The painting is one of 21 works by female Old Masters spotlighted in tonight’s “The Master Paintings Evening Sale” in a special gallery christened “The Female Triumphant.” (The works, by the likes of Elisabeth Louise Vigée Le Brun and Angelika Kauffmann, were touted by none other than former Spice Girl Victoria Beckham at a special auction preview last week.)

Over the past five years, Gentileschi’s market has been on a steep upward trajectory. In 2014, Gentileschi’s Bathsheba at Her Bath sold for a record £602,500 ($945,988) at Sotheby’s London, well over its high estimate of £300,000 ($314,021). The artist’s market has not looked back since, with her two most recent sales both shattering the $2 million barrier. 

Artemisia Gentileschi (1593–1654 or later), Self-Portrait as Saint Catherine of Alexandria (around 1615-17). Copyright The National Gallery, London.

Roberti hopes that Saint Sebastian will follow in these paintings’ footsteps by far exceeding expectations. “It’s an inviting estimate,” he said, adding that he has no doubts about the painting’s new attribution. “So many Old Master paintings are not documented and are not signed, but one can come to the consensus of the attribution on the basis of style and recognizing the handwriting of that artist.”

Spinosa, one of the experts Roberti consulted, specifically cited the painting’s resemblance to other works by the artist, particularly the play of light and shadow in her canvases Annunciation, in the Capodimonte collection, and Judith and Her Maidservant, now owned by the Detroit Institute of Arts.

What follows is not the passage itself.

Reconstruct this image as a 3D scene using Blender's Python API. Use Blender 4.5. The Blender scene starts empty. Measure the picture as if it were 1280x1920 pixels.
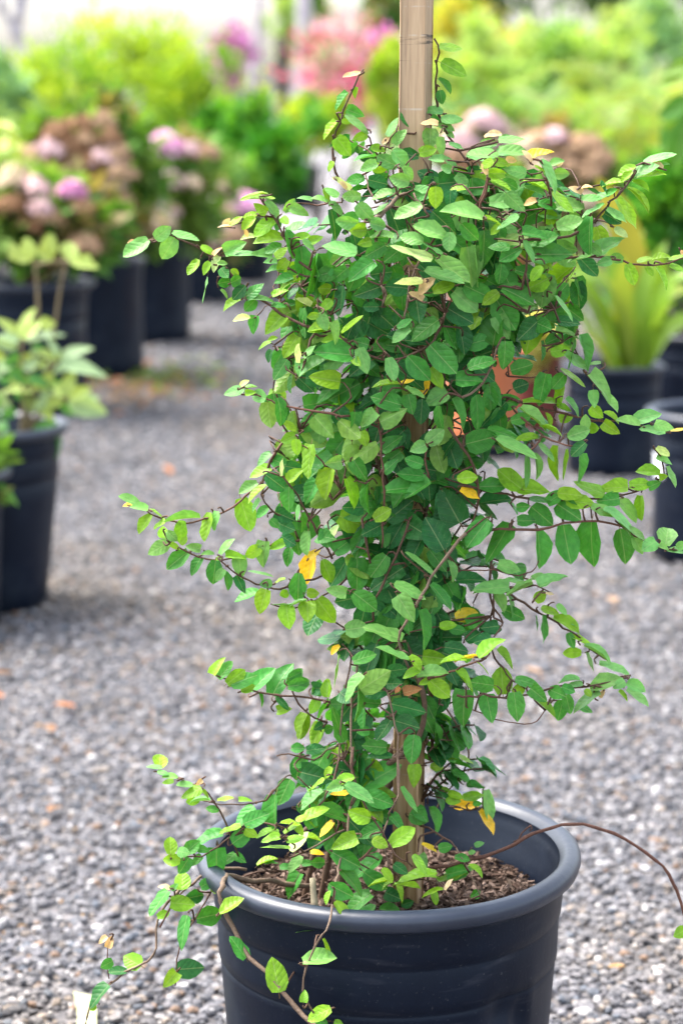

Artemisia Gentileschi, Annunciation. Courtesy of the Capodimonte Museum, Naples.

Artemisia Gentileschi, Annunciation. Courtesy of the Capodimonte Museum, Naples.

“Followers of Caravaggio could use light in quite a dramatic and violent way,” noted Roberti. “Here, the light is soft and it really serves to bring the contour of the Sebastian’s wounded body and this wonderful interaction between the two women on the left.”

The canvas also reflects Gentileschi’s evolution as an artist, particularly as she moved throughout Italy. The artist “was able to assimilate her surroundings in a remarkable way,” Roberti said. “I wonder if this was because as an artist who very much paid her way in life, she had to adjust to local tastes to be commercially successful.”

Artemisia Gentileschi, Judith and Her Maidservant. Courtesy of the Detroit Institute of Arts.

Artemisia Gentileschi, Judith and Her Maidservant. Courtesy of the Detroit Institute of Arts.

Of course, today, Gentileschi’s fierce, proto-feminist canvases are very much in line with the taste of the day. As a new addition to her oeuvre, Saint Sebastian seems likely to attract considerable attention at tomorrow’s sale—recent works to market have been snapped up by institutions, such as Self-Portrait as a Lute Player (circa 1616–18) acquired by the Wadsworth Atheneum Museum of Art in Hartford, Connecticut in 2014, or the record-setting Saint Catherine, which later landed at London’s National Gallery for the hefty price of £3.6 million ($4.7 million).

Regardless of who winds up owning this newly recognized painting, said Roberti, “it’s such a privilege to be involved in giving a painting its correct status and letting it enjoy the prestige it should have had all along.”